Correct Answer: 110 Ω

Explanation:


Introduction / Context:
In AC analysis, impedance combines resistance and reactance as perpendicular (orthogonal) components on the complex plane. For a series RL circuit, the magnitude of impedance is not the arithmetic sum R + XL but the vector sum. This question reinforces the correct computation for Z given R and XL.


Given Data / Assumptions:

  • Series RL network with R = 60 Ω.
  • Inductive reactance XL = 92 Ω at the operating frequency.
  • Ideal components and sinusoidal steady state.


Concept / Approach:
Because resistance (real axis) and inductive reactance (positive imaginary axis) are orthogonal, the magnitude of the series impedance is |Z| = sqrt(R^2 + XL^2). This follows directly from Pythagoras on the impedance triangle. The phase angle is theta = arctan(XL / R), but only the magnitude is requested here.


Step-by-Step Solution:

Compute R^2 = 60^2 = 3600.Compute XL^2 = 92^2 = 8464.Sum: 3600 + 8464 = 12064.Magnitude: |Z| = sqrt(12064) ≈ 109.87 Ω ≈ 110 Ω.

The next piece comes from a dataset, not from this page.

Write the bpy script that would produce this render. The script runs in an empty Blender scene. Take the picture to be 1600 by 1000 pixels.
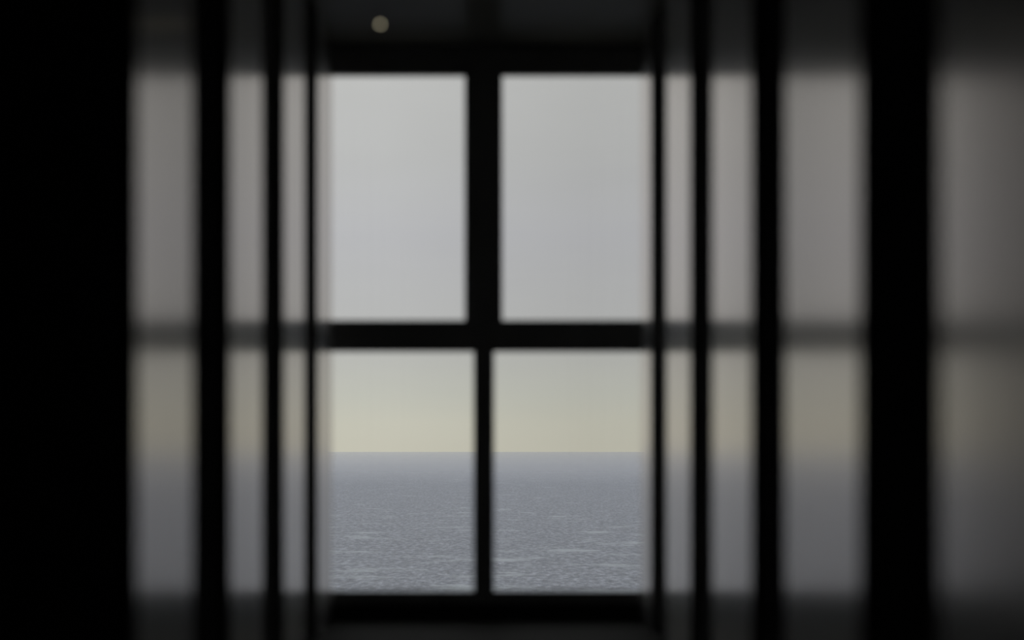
import bpy, bmesh, math

scene = bpy.context.scene
COL = scene.collection
# ------------------------------------------------------------------ camera
F_PX = 2962.0            # focal length in pixels for a 1600 px wide frame
EYE = 0.77
cam_d = bpy.data.cameras.new('camera')
cam = bpy.data.objects.new('camera', cam_d)
COL.objects.link(cam)
scene.camera = cam
cam.location = (0, 0, EYE)
cam.rotation_euler = (math.pi / 2, 0, 0)
cam_d.sensor_width = 36.0
cam_d.lens = 36.0 * F_PX / 1600.0
cam_d.shift_x = 40.0 / 1600.0
cam_d.shift_y = 205.0 / 1600.0
cam_d.clip_start = 0.05
cam_d.clip_end = 100000
cam_d.dof.use_dof = True
cam_d.dof.focus_distance = 2500.0
cam_d.dof.aperture_fstop = 1.25

# ------------------------------------------------------------------ view
vs = scene.view_settings
vs.view_transform = 'Standard'
vs.look = 'None'
vs.exposure = 0.0
vs.gamma = 1.0
vs.use_curve_mapping = False


# ------------------------------------------------------------------ node helpers
def ramp(nt, stops, interp='LINEAR'):
    r = nt.nodes.new('ShaderNodeValToRGB')
    e = r.color_ramp.elements
    r.color_ramp.interpolation = interp
    e[0].position, e[0].color = stops[0][0], (*stops[0][1], 1)
    e[1].position, e[1].color = stops[-1][0], (*stops[-1][1], 1)
    for p, c in stops[1:-1]:
        n = e.new(p)
        n.color = (*c, 1)
    return r


def math_node(nt, op, a, b=None, c=None):
    m = nt.nodes.new('ShaderNodeMath')
    m.operation = op
    for i, v in enumerate((a, b, c)):
        if v is None:
            continue
        if isinstance(v, (int, float)):
            m.inputs[i].default_value = v
        else:
            nt.links.new(v, m.inputs[i])
    return m.outputs[0]


def mapped(nt, coord, scale):
    m = nt.nodes.new('ShaderNodeMapping')
    m.inputs['Scale'].default_value = scale
    nt.links.new(coord, m.inputs['Vector'])
    return m.outputs[0]


def noise(nt, vec, scale, detail=3, rough=0.5):
    n = nt.nodes.new('ShaderNodeTexNoise')
    n.inputs['Scale'].default_value = scale
    n.inputs['Detail'].default_value = detail
    n.inputs['Roughness'].default_value = rough
    nt.links.new(vec, n.inputs['Vector'])
    return n.outputs[0]


# ------------------------------------------------------------------ world: pale overcast evening sky
def srgb(c):
    return tuple(((v / 255) / 12.92 if v / 255 <= 0.04045 else ((v / 255 + 0.055) / 1.055) ** 2.4) for v in c)


w = bpy.data.worlds.new('overcast_sky')
scene.world = w
w.use_nodes = True
nt = w.node_tree
nt.nodes.clear()
tc = nt.nodes.new('ShaderNodeTexCoord')
sep = nt.nodes.new('ShaderNodeSeparateXYZ')
nt.links.new(tc.outputs['Generated'], sep.inputs[0])
elev = sep.outputs[2]
r = ramp(nt, [(0.0, srgb((193, 190, 176))), (0.06, srgb((192, 190, 177))), (0.12, srgb((187, 187, 178))),
              (0.24, srgb((181, 181, 180))), (0.45, srgb((181, 181, 184))), (0.62, srgb((184, 184, 184))),
              (0.8, srgb((188, 188, 187))), (1.0, srgb((187, 187, 188)))])
nt.links.new(math_node(nt, 'MULTIPLY', elev, 4.0), r.inputs[0])
# slow brightness change from left to right, and faint cloud banks
side = math_node(nt, 'MULTIPLY_ADD', sep.outputs[0], -1.6, 1.045)
side = math_node(nt, 'MINIMUM', math_node(nt, 'MAXIMUM', side, 0.96), 1.13)
cl = noise(nt, mapped(nt, tc.outputs['Generated'], (5, 5, 26)), 1.0, 4, 0.55)
cl = math_node(nt, 'MULTIPLY_ADD', cl, 0.10, 0.95)
mul = math_node(nt, 'MULTIPLY', side, cl)
# an overcast sky is brighter overhead than near the horizon
up = nt.nodes.new('ShaderNodeMapRange')
up.interpolation_type = 'SMOOTHSTEP'
nt.links.new(elev, up.inputs['Value'])
for k, v in zip(('From Min', 'From Max', 'To Min', 'To Max'), (0.27, 0.8, 1.0, 1.7)):
    up.inputs[k].default_value = v
mul = math_node(nt, 'MULTIPLY', mul, up.outputs[0])
vm = nt.nodes.new('ShaderNodeVectorMath')
vm.operation = 'SCALE'
nt.links.new(r.outputs[0], vm.inputs[0])
nt.links.new(mul, vm.inputs['Scale'])
bg = nt.nodes.new('ShaderNodeBackground')
bg.inputs['Strength'].default_value = 1.0
nt.links.new(vm.outputs[0], bg.inputs[0])
out = nt.nodes.new('ShaderNodeOutputWorld')
nt.links.new(bg.outputs[0], out.inputs[0])
# world is the only daylight: it enters through the window


# ------------------------------------------------------------------ materials
def principled(name, base, rough, spec=0.5, var=0.12, nscale=6.0, bump=0.0, bump_scale=40.0, metallic=0.0, stretch=(1, 1, 1)):
    m = bpy.data.materials.new(name)
    m.use_nodes = True
    t = m.node_tree
    b = t.nodes['Principled BSDF']
    tcn = t.nodes.new('ShaderNodeTexCoord')
    v = mapped(t, tcn.outputs['Object'], stretch)
    n = noise(t, v, nscale, 4)
    lo = tuple(c * (1 - var) for c in base)
    hi = tuple(min(1, c * (1 + var)) for c in base)
    rr = ramp(t, [(0.3, lo), (0.7, hi)])
    t.links.new(n, rr.inputs[0])
    t.links.new(rr.outputs[0], b.inputs['Base Color'])
    b.inputs['Roughness'].default_value = rough
    b.inputs['Specular IOR Level'].default_value = spec
    b.inputs['Metallic'].default_value = metallic
    if bump:
        n2 = noise(t, v, bump_scale, 2)
        bn = t.nodes.new('ShaderNodeBump')
        bn.inputs['Strength'].default_value = bump
        bn.inputs['Distance'].default_value = 0.002
        t.links.new(n2, bn.inputs['Height'])
        t.links.new(bn.outputs[0], b.inputs['Normal'])
    return m


# lacquered panels: dark body colour, one crisp and one broad warm-tinted gloss layer
M_PANEL = bpy.data.materials.new('glossy_grey_paint')
M_PANEL.use_nodes = True
t = M_PANEL.node_tree
t.nodes.clear()
n = noise(t, mapped(t, t.nodes.new('ShaderNodeTexCoord').outputs['Object'], (1, 1, 0.25)), 3.0, 4)
body = ramp(t, [(0.3, (0.045, 0.043, 0.040)), (0.7, (0.058, 0.055, 0.051))])
t.links.new(n, body.inputs[0])
df = t.nodes.new('ShaderNodeBsdfDiffuse')
t.links.new(body.outputs[0], df.inputs[0])
PANEL_TINT = (1.0, 0.94, 0.90, 1)
g1 = t.nodes.new('ShaderNodeBsdfGlossy')
g1.distribution = 'MULTI_GGX'
g1.inputs['Color'].default_value = PANEL_TINT
g1.inputs['Roughness'].default_value = 0.17
g2 = t.nodes.new('ShaderNodeBsdfGlossy')
g2.distribution = 'MULTI_GGX'
g2.inputs['Color'].default_value = (0.93, 0.95, 0.97, 1)
g2.inputs['Roughness'].default_value = 0.42
gm = t.nodes.new('ShaderNodeMixShader')
gm.inputs[0].default_value = 0.32
t.links.new(g1.outputs[0], gm.inputs[1])
t.links.new(g2.outputs[0], gm.inputs[2])
mx = t.nodes.new('ShaderNodeMixShader')
lw = t.nodes.new('ShaderNodeLayerWeight')      # polished sheen, stronger at grazing angles
lw.inputs['Blend'].default_value = 0.5
t.links.new(math_node(t, 'MULTIPLY_ADD', lw.outputs['Facing'], 1.2, -0.23), mx.inputs[0])
t.links.new(df.outputs[0], mx.inputs[1])
t.links.new(gm.outputs[0], mx.inputs[2])
t.links.new(mx.outputs[0], t.nodes.new('ShaderNodeOutputMaterial').inputs[0])
M_MATTE = principled('dark_matte_plaster', (0.5, 0.5, 0.5), 1.0, 0.0, nscale=5.0)
M_CEIL = principled('dark_ceiling_paint', (0.14, 0.14, 0.136), 0.28, 0.008, nscale=4.0)
M_FLOOR = principled('dark_worn_linoleum', (0.065, 0.067, 0.062), 0.7, 0.02, nscale=5.0)
M_FRAME = principled('dark_painted_wood', (0.45, 0.455, 0.46), 0.55, 0.3, nscale=8.0, stretch=(1, 1, 0.2))
M_TRIM = principled('dark_skirting_paint', (0.06, 0.06, 0.06), 0.6, 0.2)
M_BRASS = principled('dull_dark_brass', (0.10, 0.08, 0.04), 0.4, 0.5, metallic=1.0)
M_RUBBER = principled('black_rubber', (0.01, 0.01, 0.01), 0.7, 0.2)

M_GLASS = bpy.data.materials.new('clear_window_glass')
M_GLASS.use_nodes = True
t = M_GLASS.node_tree
t.nodes.clear()
fr = t.nodes.new('ShaderNodeFresnel')
fr.inputs['IOR'].default_value = 1.45
tr = t.nodes.new('ShaderNodeBsdfTransparent')
tr.inputs[0].default_value = (0.985, 0.99, 0.985, 1)
gl = t.nodes.new('ShaderNodeBsdfGlossy')
gl.inputs['Roughness'].default_value = 0.02
mx = t.nodes.new('ShaderNodeMixShader')
t.links.new(fr.outputs[0], mx.inputs[0])
t.links.new(tr.outputs[0], mx.inputs[1])
t.links.new(gl.outputs[0], mx.inputs[2])
o = t.nodes.new('ShaderNodeOutputMaterial')
t.links.new(mx.outputs[0], o.inputs[0])

M_BULB = bpy.data.materials.new('warm_glowing_bulb')
M_BULB.use_nodes = True
b = M_BULB.node_tree.nodes['Principled BSDF']
b.inputs['Base Color'].default_value = (0.6, 0.55, 0.4, 1)
b.inputs['Emission Color'].default_value = (1.0, 0.90, 0.62, 1)
b.inputs['Emission Strength'].default_value = 1.5

# sea
M_SEA = bpy.data.materials.new('grey_sea_water')
M_SEA.use_nodes = True
t = M_SEA.node_tree
b = t.nodes['Principled BSDF']
geo = t.nodes.new('ShaderNodeTexCoord').outputs['Object']
sw = noise(t, mapped(t, geo, (1.0, 0.2, 1)), 1.0, 10, 0.66)    # swell down to ripples
rp = noise(t, mapped(t, geo, (1.3, 0.34, 1)), 1.0, 8, 0.76)    # chop
fo = noise(t, mapped(t, geo, (0.10, 0.09, 1)), 1.0, 9, 0.66)    # foam streaks
pos = t.nodes.new('ShaderNodeSeparateXYZ')
t.links.new(geo, pos.inputs[0])
# the water lies calmer far from the shore
near = math_node(t, 'MINIMUM', math_node(t, 'DIVIDE', 850.0, math_node(t, 'MAXIMUM', pos.outputs[1], 100.0)), 1.0)
calm = math_node(t, 'POWER', near, 0.9)
bn = t.nodes.new('ShaderNodeBump')
t.links.new(calm, bn.inputs['Strength'])
bn.inputs['Distance'].default_value = 1.6
t.links.new(sw, bn.inputs['Height'])
t.links.new(bn.outputs[0], b.inputs['Normal'])
tint = ramp(t, [(0.32, (0.085, 0.10, 0.135)), (0.5, (0.240, 0.270, 0.340)), (0.68, (0.57, 0.61, 0.72))])
t.links.new(rp, tint.inputs[0])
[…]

Verification / Alternative check:
If you incorrectly add R + XL = 152 Ω, you overestimate the impedance because you ignored the quadrature relation. Phasor diagrams or complex arithmetic (Z = 60 + j92) confirm |Z| ≈ 110 Ω.


Why Other Options Are Wrong:
102 Ω and 92 Ω underestimate the vector length; 152 Ω is the erroneous arithmetic sum, not the magnitude.


Common Pitfalls:
Adding magnitudes linearly; forgetting units; mixing up series vs parallel combinations (parallel requires admittance addition, not impedance).